I would like to begin with a document that every officeholder in a democracy has signed and very few have read carefully: the oath of office.

The oath – in its various national formulations – commits the officeholder to serve the public interest, uphold the law, and discharge their duties with integrity. It does not mention party loyalty. It does not mention donor obligations. It does not mention reelection strategy. It does not mention the expedient thing, the popular thing, or the thing most likely to generate a favorable news cycle.

The oath is about the office. Not the person holding it, not the party that nominated them, not the interest group that funded their campaign. The office, and the public it serves.

One might reasonably ask when, precisely, this document was reclassified from “binding commitment” to “ceremonial formality.”

The Erosion

The erosion of the oath is not dramatic. It does not happen in a single act of corruption or a single constitutional crisis. It happens incrementally, through a thousand small decisions in which the officeholder’s personal interest is weighed against the public interest, and the personal interest prevails.

The vote taken not because it serves the constituency but because it satisfies a donor. The investigation quietly shelved because it would embarrass an ally. The appointment made not on merit but on loyalty. The statement calibrated not for truthfulness but for deniability.

Each of these, individually, can be rationalized. “Everyone does it.” “The system requires it.” “The perfect is the enemy of the good.” The rationalizations are familiar because they are applied daily, by people who, I have no doubt, believe they are acting in good faith.

But the cumulative effect of a thousand good-faith rationalizations is a system in which the oath of office has become, functionally, optional. The officeholder who actually governs according to their oath is not celebrated for their integrity. They are pitied for their naivety.

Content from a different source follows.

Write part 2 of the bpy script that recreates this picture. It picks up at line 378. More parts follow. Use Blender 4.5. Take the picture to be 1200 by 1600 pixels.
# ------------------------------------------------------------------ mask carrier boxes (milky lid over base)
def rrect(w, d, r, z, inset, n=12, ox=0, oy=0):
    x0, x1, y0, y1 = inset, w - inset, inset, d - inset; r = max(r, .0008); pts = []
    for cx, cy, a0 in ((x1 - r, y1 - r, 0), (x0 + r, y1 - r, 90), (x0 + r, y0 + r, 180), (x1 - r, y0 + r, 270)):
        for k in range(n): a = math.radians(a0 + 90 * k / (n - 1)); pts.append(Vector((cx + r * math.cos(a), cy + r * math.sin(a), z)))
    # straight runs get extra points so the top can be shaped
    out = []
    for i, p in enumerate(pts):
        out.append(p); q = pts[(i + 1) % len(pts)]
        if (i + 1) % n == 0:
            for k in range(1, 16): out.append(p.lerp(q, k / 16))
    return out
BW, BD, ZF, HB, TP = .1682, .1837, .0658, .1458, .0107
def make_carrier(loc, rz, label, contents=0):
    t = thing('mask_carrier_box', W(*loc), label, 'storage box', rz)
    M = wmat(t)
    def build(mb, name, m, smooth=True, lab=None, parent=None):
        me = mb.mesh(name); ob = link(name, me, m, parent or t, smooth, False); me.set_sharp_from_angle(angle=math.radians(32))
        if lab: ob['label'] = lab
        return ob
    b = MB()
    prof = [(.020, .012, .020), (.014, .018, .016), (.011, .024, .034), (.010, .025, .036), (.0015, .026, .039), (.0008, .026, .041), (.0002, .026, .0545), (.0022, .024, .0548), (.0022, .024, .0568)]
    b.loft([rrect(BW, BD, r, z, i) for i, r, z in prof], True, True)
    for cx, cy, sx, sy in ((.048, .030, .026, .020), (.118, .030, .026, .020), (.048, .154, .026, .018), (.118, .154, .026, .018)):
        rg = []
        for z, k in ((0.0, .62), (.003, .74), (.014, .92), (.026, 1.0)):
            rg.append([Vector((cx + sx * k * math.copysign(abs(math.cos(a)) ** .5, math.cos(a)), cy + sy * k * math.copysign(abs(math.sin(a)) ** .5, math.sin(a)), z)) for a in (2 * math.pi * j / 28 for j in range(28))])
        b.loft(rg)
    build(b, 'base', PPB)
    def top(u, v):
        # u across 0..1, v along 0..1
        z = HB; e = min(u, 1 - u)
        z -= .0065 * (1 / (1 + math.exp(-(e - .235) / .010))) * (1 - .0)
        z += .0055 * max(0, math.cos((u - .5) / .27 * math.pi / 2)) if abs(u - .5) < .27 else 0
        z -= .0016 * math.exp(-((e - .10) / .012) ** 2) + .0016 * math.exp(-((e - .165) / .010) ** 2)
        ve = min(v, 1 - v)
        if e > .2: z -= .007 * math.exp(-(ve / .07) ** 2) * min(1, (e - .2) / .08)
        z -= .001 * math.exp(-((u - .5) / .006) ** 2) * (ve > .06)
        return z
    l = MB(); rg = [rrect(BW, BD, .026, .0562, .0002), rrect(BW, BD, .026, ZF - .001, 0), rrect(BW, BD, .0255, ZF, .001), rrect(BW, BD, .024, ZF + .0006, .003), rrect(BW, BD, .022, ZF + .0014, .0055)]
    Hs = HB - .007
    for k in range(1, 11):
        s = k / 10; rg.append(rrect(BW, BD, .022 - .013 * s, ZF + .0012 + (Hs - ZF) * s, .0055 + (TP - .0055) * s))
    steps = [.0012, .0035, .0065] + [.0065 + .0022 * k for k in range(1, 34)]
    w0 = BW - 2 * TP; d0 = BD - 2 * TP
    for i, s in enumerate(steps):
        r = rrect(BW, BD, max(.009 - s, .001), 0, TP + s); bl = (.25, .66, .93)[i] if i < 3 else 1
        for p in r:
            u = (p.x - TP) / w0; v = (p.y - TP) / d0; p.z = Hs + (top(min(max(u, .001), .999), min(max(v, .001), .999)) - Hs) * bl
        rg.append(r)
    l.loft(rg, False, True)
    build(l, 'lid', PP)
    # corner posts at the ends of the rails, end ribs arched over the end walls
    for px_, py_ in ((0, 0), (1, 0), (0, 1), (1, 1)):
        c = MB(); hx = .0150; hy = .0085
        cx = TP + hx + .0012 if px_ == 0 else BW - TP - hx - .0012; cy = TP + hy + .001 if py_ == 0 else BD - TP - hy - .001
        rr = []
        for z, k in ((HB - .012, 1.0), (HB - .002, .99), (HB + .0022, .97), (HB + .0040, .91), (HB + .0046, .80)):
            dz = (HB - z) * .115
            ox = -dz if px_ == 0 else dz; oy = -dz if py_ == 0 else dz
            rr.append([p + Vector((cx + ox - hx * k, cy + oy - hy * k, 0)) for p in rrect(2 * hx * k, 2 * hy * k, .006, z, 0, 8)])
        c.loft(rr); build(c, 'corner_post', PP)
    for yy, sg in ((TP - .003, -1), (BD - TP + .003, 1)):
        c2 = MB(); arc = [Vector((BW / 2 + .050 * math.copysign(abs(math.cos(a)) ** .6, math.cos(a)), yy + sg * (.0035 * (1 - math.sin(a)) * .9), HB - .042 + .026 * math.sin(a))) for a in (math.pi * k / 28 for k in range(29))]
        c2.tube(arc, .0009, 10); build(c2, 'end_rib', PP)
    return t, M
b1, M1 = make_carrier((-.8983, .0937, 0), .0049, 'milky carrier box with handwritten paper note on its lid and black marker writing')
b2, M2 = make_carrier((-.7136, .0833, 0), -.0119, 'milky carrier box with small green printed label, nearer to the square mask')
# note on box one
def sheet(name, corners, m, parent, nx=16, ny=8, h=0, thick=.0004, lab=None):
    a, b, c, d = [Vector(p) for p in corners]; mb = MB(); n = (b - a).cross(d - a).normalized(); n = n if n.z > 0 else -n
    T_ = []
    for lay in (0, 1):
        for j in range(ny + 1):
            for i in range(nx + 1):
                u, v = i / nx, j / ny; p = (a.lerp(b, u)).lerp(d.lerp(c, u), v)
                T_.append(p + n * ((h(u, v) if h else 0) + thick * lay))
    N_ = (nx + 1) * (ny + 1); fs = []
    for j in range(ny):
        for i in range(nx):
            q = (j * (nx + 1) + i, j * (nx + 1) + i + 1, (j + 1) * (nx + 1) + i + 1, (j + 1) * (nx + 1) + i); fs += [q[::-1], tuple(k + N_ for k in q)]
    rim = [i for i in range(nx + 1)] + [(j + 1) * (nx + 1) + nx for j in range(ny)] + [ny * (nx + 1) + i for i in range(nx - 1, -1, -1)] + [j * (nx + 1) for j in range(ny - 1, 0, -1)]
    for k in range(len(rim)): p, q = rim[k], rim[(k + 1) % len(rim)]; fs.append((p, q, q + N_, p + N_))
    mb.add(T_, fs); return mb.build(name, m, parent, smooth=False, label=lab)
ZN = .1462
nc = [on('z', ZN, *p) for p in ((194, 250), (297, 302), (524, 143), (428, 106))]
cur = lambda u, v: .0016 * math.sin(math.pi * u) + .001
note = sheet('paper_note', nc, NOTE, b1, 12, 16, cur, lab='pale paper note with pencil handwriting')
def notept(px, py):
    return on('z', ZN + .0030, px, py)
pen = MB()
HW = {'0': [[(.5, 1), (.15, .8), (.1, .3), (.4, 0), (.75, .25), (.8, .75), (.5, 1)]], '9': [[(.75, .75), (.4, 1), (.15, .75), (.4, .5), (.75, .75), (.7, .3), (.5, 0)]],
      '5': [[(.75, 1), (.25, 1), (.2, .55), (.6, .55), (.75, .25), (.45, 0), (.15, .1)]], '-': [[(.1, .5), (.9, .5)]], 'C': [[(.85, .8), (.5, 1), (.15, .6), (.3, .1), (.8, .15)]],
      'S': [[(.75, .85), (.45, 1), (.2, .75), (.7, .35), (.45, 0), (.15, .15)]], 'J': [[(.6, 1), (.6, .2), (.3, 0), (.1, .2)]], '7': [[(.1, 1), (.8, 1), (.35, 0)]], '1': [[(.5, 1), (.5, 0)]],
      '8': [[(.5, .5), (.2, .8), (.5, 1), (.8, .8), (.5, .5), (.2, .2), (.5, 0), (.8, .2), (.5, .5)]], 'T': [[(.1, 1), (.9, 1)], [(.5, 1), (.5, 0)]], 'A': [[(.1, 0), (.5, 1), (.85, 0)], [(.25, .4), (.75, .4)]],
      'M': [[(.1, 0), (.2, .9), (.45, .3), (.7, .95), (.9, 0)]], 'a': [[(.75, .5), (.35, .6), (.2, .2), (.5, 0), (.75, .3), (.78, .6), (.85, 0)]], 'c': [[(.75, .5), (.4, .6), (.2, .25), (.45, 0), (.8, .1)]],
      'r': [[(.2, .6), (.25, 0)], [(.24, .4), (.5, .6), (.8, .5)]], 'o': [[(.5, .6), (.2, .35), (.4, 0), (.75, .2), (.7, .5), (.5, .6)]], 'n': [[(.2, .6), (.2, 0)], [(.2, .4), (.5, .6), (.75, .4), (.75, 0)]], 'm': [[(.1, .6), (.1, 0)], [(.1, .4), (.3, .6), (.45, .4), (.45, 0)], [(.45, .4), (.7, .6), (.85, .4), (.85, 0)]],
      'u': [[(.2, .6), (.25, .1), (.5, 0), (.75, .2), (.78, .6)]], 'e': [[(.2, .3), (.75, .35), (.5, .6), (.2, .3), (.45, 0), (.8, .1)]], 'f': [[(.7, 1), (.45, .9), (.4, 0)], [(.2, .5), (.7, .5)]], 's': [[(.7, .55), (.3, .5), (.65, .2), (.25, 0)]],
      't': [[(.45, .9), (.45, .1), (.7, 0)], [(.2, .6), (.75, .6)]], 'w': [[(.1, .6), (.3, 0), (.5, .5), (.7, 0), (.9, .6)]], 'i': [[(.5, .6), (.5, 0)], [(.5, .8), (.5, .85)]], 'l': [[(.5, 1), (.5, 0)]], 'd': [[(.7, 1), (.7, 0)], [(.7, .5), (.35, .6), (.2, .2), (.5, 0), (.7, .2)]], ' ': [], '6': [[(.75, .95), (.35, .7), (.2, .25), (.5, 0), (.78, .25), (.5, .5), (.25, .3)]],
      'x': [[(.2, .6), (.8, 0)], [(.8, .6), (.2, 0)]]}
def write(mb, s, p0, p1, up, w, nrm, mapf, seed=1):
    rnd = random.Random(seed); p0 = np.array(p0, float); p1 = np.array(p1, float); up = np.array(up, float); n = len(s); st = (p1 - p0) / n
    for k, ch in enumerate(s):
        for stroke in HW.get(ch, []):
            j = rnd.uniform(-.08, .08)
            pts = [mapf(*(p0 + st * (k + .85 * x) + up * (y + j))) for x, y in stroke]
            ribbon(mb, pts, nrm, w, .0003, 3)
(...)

This is a remarkable inversion, and we should not pretend it is normal.

The Function of an Oath

An oath is a technology. Like all technologies, its value depends on whether it is used for its intended purpose.

The intended purpose of an oath of office is to create a binding commitment that overrides personal preference. The officeholder promises, in advance, that when their personal interest conflicts with the public interest, the public interest prevails. The oath exists precisely for the moments when keeping it is costly.

An oath that is easy to keep is not an oath. It is a description. The entire point is that it binds you to a course of action that you might, in the moment, prefer to abandon. The oath speaks from the officeholder’s best self and commits them to act from that self even when their worst self is more convenient.

When the oath becomes optional – when it is understood that everyone will nod along at the ceremony and then govern according to a different set of priorities – the office itself is degraded. Not the person. The office. Because the office’s authority derives from the public’s belief that the person holding it is bound by something larger than self-interest.

Remove that belief, and the office is nothing but a title.

A Thought Experiment

I have a modest proposal (and I should note that when I use the phrase “modest proposal,” I intend it with full awareness of its literary history and with similar intent).

What if we enforced oaths of office the way we enforce contracts?

If you sign a contract and fail to perform, there are consequences. Legal consequences, financial consequences, reputational consequences. The contract is not a suggestion. It is a commitment, and the legal system exists, in part, to ensure that commitments are honored.

The oath of office is a commitment of far greater consequence than any commercial contract. It commits the officeholder to act on behalf of an entire public. Yet the consequences for violating it are, in most jurisdictions, functionally nonexistent.

An officeholder who governs in their own interest rather than the public interest faces, at worst, an election. And elections are blunt instruments – they ask the public to evaluate an entire term of office on a single day, based on information that is incomplete, filtered, and often deliberately misleading.

If we enforced oaths the way we enforce contracts, the standard of public conduct would change overnight. Not because politicians would become more virtuous. But because the cost of violating the oath would become real rather than theoretical.

The Personal

I lost my head for refusing to take an oath I believed was illegitimate. I do not recommend this as standard practice.

But I will observe that my refusal is remembered, while the oath I refused to take has been forgotten. The people who signed it – who bent their conscience to accommodate the king’s convenience – achieved the safety they sought. They are also, with very few exceptions, forgotten.

There is a lesson in this, and it is not the dramatic one about martyrdom. It is the quiet one about what endures: not the compromise, not the accommodation, not the clever navigation of political reality. What endures is the principle. The oath honored, even at impossible cost.

I do not ask you to lose your head. I ask you to take your oath seriously. It is the simplest promise you will ever make, and the most important one, and the one that the world will judge you by long after the news cycles have moved on.